Task requirements — Show each line that has the string "this" in it.

___ Given data

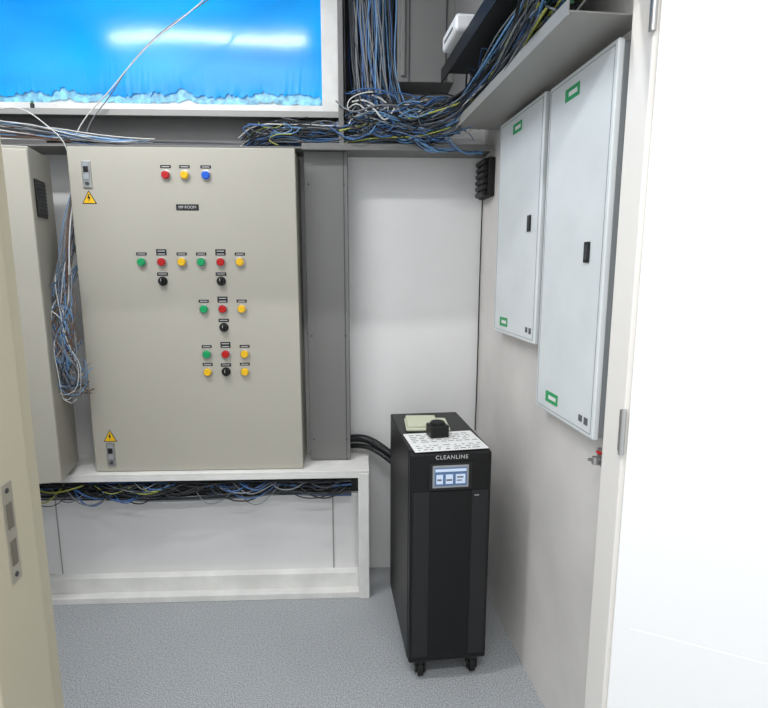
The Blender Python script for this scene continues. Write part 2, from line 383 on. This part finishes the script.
for i in range(30):
    y=R(1.5,2.1); x=R(.56,.66)
    it.append(([(x,y-.2,2.14),(x-.02,y-.1,2.10),(x-.035,y,2.085+R(-.01,.05)),(x-.02,y+.12,2.10),(x,y+.22,2.12)],R(.002,.0035),random.choice([cb2,cy,cw,cb,cd])))
cables('cable_bundle',it)
# loose wires beside main cabinet
it=[]
for i in range(34):
    z1=R(1.5,1.9); x=R(-1.015,-.985); e=R(.90,1.14); k=R(-.08,.06)
    it.append(([(-1.005+R(-.015,.015),-.08,z1),(x,-.20+R(-.02,.02),z1-.12),(x+R(-.03,.02),-.27,1.45+R(-.08,.1)),(x+k,-.31,1.32+R(-.09,.09)),(x+R(-.10,.07),-.33,1.20+R(-.07,.07)),(x+R(-.11,.08),-.33,1.08+R(-.07,.05)),(x+R(-.08,.06),-.29,e),(x+R(-.03,.07),-.26,e+R(-.02,.09))],R(.0015,.0024),random.choice([cb,cb2,cb2,cw,cw,cbr,cg,cd])))
for i in range(20):
    r=R(.04,.11); x=R(-1.05,-.98); z=R(1.05,1.35)
    it.append(([(x+r*.7*math.cos(a+i),-.31+R(-.02,.02),z+r*math.sin(a+i)) for a in (0,.9,1.8,2.7,3.6,4.5)],R(.0015,.0022),random.choice([cb,cb2,cw,cbr])))
cables('loose_wires',it,M=BK)
it=[([(-.30,-.20,3.0),(-.32,-.18,2.62),(-.42,-.20,2.50),(-.62,-.20,2.38),(-.75,-.18,2.25),(-.85,-.16,2.16),(-.93,-.15,2.10),(-.98,-.14,2.02)],.0024,cw),
    ([(-.22,-.19,3.0),(-.25,-.17,2.66),(-.35,-.18,2.55),(-.54,-.19,2.45),(-.72,-.17,2.31),(-.84,-.15,2.14),(-.92,-.14,2.09),(-.94,-.14,2.0)],.0022,cg),
    ([(-1.6,-.2,2.62),(-1.45,-.2,2.2),(-1.3,-.2,2.08),(-1.15,-.2,2.15),(-1.05,-.19,2.05),(-.98,-.18,2.0),(-1.0,-.14,1.9)],.0024,cw)]
for i in range(24):
    a=R(-1.4,-1.15); b=R(-1.0,-.75)
    it.append(([(a-.3,-.14,R(2.0,2.08)),(a,-.15-R(0,.04),R(2.01,2.12)),((a+b)/2,-.16,R(2.0,2.06)),(b,-.14,R(1.998,2.03)),(b+.1,-.13,R(1.998,2.03))],R(.0018,.003),random.choice([cw,cw,cg,cbr,cd,cb2])))
for i in range(8):
    it.append(([(-1.1,-.12,2.01+R(0,.01)),(-.8,-.13,2.005+R(0,.01)),(-.5,-.14,2.0+R(0,.015)),(-.3,-.12,2.01)],.0025,random.choice([cg,ck,cd])))
cables('loose_wires',it,M=BK)
B().cyl((-1.16,-.09,2.155),(0,0,1),.008,.026,blackp).cyl((-1.16,-.09,2.172),(0,0,1),.005,.012,cgr).obj('cable_tie_stub',M=BK)

# ---------------------------------------------------------------- UPS
ups=empty('uninterruptible_power_supply')
x0,x1,y0,y1,z0,z1=.293,.584,1.69,2.19,.070,.876
B().box(x0,x1,y0+.03,y1,z0,z1,blackm,.005).obj('body',ups)
B().box(x0+.001,x1-.001,y0,y0+.028,z0+.004,z1-.003,blackm,.008,seg=3).box(x0+.0005,x1-.0005,y0+.026,y0+.032,z0+.01,z1-.008,rubber).obj('front_bezel',ups)
fp=B().box(x0+.012,x1-.012,y0-.003,y0+.001,z0+.03,.735,perf,.001)
fp.box(x0+.07,x1-.07,y0-.005,y0-.002,z0+.03,.735,blackm,.001)
fp.obj('perforated_front',ups)
B().box(.360,.512,y0-.004,y0+.001,.739,.838,blackp,.002).box(.372,.4995,y0-.006,y0-.003,.749,.830,lcdm,.002).box(.379,.4925,y0-.0068,y0-.0055,.757,.822,lcdb)\
   .box(.381,.4905,y0-.0075,y0-.0065,.808,.818,lcds).box(.385,.408,y0-.0075,y0-.0065,.764,.798,lcds).box(.418,.443,y0-.0075,y0-.0065,.764,.798,lcds).box(.453,.487,y0-.0075,y0-.0065,.764,.798,lcds)\
   .box(.388,.403,y0-.008,y0-.0073,.776,.782,inkg).box(.42,.44,y0-.008,y0-.0073,.775,.781,inkg).box(.457,.48,y0-.008,y0-.0073,.785,.790,inkg).box(.457,.475,y0-.008,y0-.0073,.774,.778,inkg).obj('display',ups)
text('CLEANLINE','front_text',.020,textm,Matrix.Translation((.440,y0-.0006,.857))@FR,ups,1.15)
B().cyl((.53,y0-.001,.728),(0,1,0),.005,.003,lcdm).box(.523,.539,y0-.0036,y0-.003,.714,.718,lcdm).obj('status_led',ups)
c=B()
for cx in (x0+.05,x1-.045):
    for cy_ in (y0+.035,y1-.06):
        c.cyl((cx,cy_,.028),(1,0,0),.028,.02,rubber,bev=.003)
        c.box(cx-.02,cx-.013,cy_-.014,cy_+.014,.018,.06,blackp,.001); c.box(cx+.013,cx+.02,cy_-.014,cy_+.014,.018,.06,blackp,.001)
        c.cyl((cx,cy_,.064),(0,0,1),.022,.014,blackp); c.cyl((cx,cy_,.028),(1,0,0),.006,.044,steel,n=12)
c.obj('casters',ups)
PM=Matrix.Translation((.437,1.79,.877))@Matrix.Rotation(math.radians(3),4,'Z')
pp=B().box(-.13,.135,-.09,.11,0,.003,paper,.001)
for r_ in range(9):
    if r_ in (3,): continue
    x=-.115
    while x<.11:
        wd=R(.006,.03); pp.box(x,min(.125,x+wd),-.078+r_*.02,-.0735+r_*.02,.003,.0034,ink if r_%3==0 else inkg); x+=wd+R(.006,.02)
pp.obj('printed_sheet',M=PM)
B().box(-.085,.085,-.075,.075,0,.012,booklet,.004).box(-.08,.04,-.07,.065,.012,.024,booklet,.003).box(-.078,.038,-.068,.063,.024,.026,booklet,.001).obj('folded_booklet',M=Matrix.Translation((.412,1.995,.877))@Matrix.Rotation(-.1,4,'Z'))
k=B().box(-.036,.036,-.03,.03,0,.046,blackp,.006,seg=3).cyl((0,0,.05),(0,0,1),.027,.012,rubber,bev=.003)
for i in range(9):
    k.box(-.034+i*.008,-.031+i*.008,-.0325,-.029,.006,.040,rubber,.0008)
k.obj('black_connector_block',M=Matrix.Translation((.425,1.855,.881))@Matrix.Rotation(.12,4,'Z'))
g=B()
def hose(P,r):
    n=80; pts=[]
    for i in range(n+1):
        u=i/n*(len(P)-1); k=min(int(u),len(P)-2); f=u-k
        a,b,c2,d2=[Vector(P[max(0,min(len(P)-1,q))]) for q in (k-1,k,k+1,k+2)]
        pts.append(.5*((2*b)+(-a+c2)*f+(2*a-5*b+4*c2-d2)*f*f+(-a+3*b-3*c2+d2)*f**3))
    for i in range(n):
        a,b=pts[i],pts[i+1]; g.cyl((a+b)/2,(b-a),r if i%2 else r*.86,(b-a).length*1.1,ck,n=14)
hose([(.10,2.42,.69),(.16,2.41,.70),(.22,2.38,.695),(.29,2.33,.66),(.36,2.30,.60),(.40,2.31,.48),(.41,2.32,.30)],.019)
hose([(.10,2.42,.655),(.16,2.40,.665),(.22,2.36,.665),(.29,2.30,.635),(.35,2.26,.58),(.38,2.27,.46),(.39,2.28,.30)],.012)
g.obj('power_conduit')
lb=empty('wall_bracket')
B().box(.722,.743,1.235,1.262,.985,1.03,steel,.002).box(.69,.724,1.24,1.25,1.0,1.006,steel,.001).box(.715,.735,1.236,1.256,1.018,1.024,red,.002).cyl((.71,1.245,1.0),(0,0,1),.009,.02,steel).obj('bracket',lb)

# ---------------------------------------------------------------- lights
def fixture(name,x,y,z,L,power,size_y=.08):
    e=empty(name,Matrix.Translation((x,y,z)))
    B().box(-L/2,L/2,-.05,.05,.02,.06,white,.004).obj('housing',e)
    B().cyl((0,0,.005),(1,0,0),.014,L-.04,lampe).obj('tube',e)
    ld=bpy.data.lights.new(name+'_lamp','AREA'); ld.shape='RECTANGLE'; ld.size=L; ld.size_y=size_y; ld.energy=power; ld.color=(.97,.985,1)
    o=bpy.data.objects.new('lamp',ld); COL.objects.link(o); o.parent=e; o.location=(0,0,-.02)
fixture('added_corridor_light',-.84,1.40,2.93,1.25,25,.07)
fixture('added_corridor_light',.0,-.1,2.93,1.2,30)  # unseen corridor lamp, added to brighten the door leaf
wd=bpy.data.worlds.new('World'); sc.world=wd; wd.use_nodes=True
wd.node_tree.nodes['Background'].inputs[0].default_value=(.94,.97,1,1); wd.node_tree.nodes['Background'].inputs[1].default_value=1.1

ps,th=math.radians(6.9),math.radians(9.3)
cam=bpy.data.cameras.new('camera'); co=bpy.data.objects.new('camera',cam); COL.objects.link(co)
co.location=(0,0,1.5); co.rotation_euler=Euler((math.pi/2-th,0,-ps),'XYZ')
cam.sensor_fit='HORIZONTAL'; cam.sensor_width=36; cam.lens=36*527/768; cam.clip_start=.05
sc.camera=co
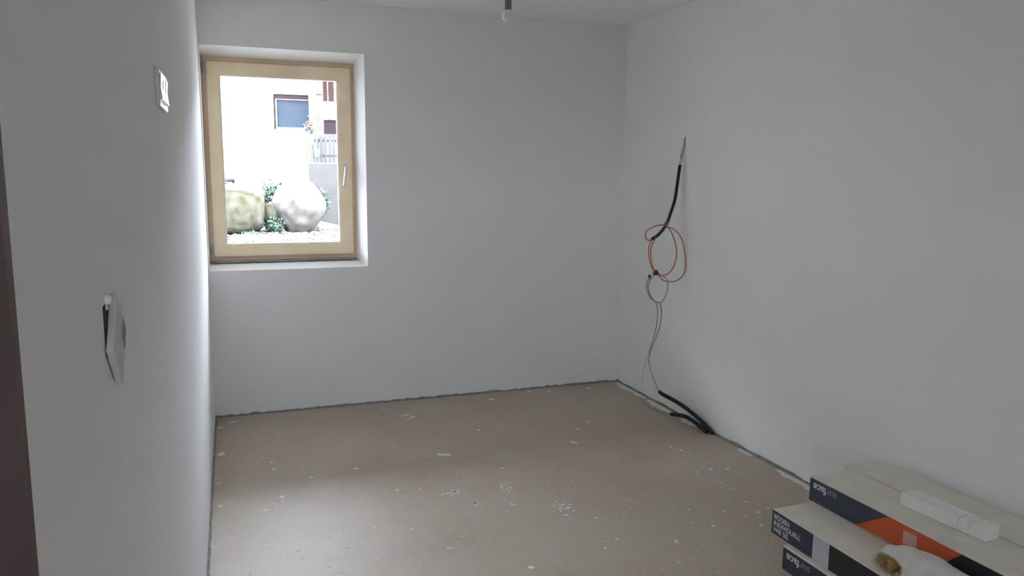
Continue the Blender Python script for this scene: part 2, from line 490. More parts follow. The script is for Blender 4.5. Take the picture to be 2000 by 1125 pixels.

______

Task output —
The Blender Python script for this scene continues. Write part 2, from line 383 on. This part finishes the script.
Continue the Blender Python script for this scene: part 2, from line 490. More parts follow. The script is for Blender 4.5. Take the picture to be 2000 by 1125 pixels.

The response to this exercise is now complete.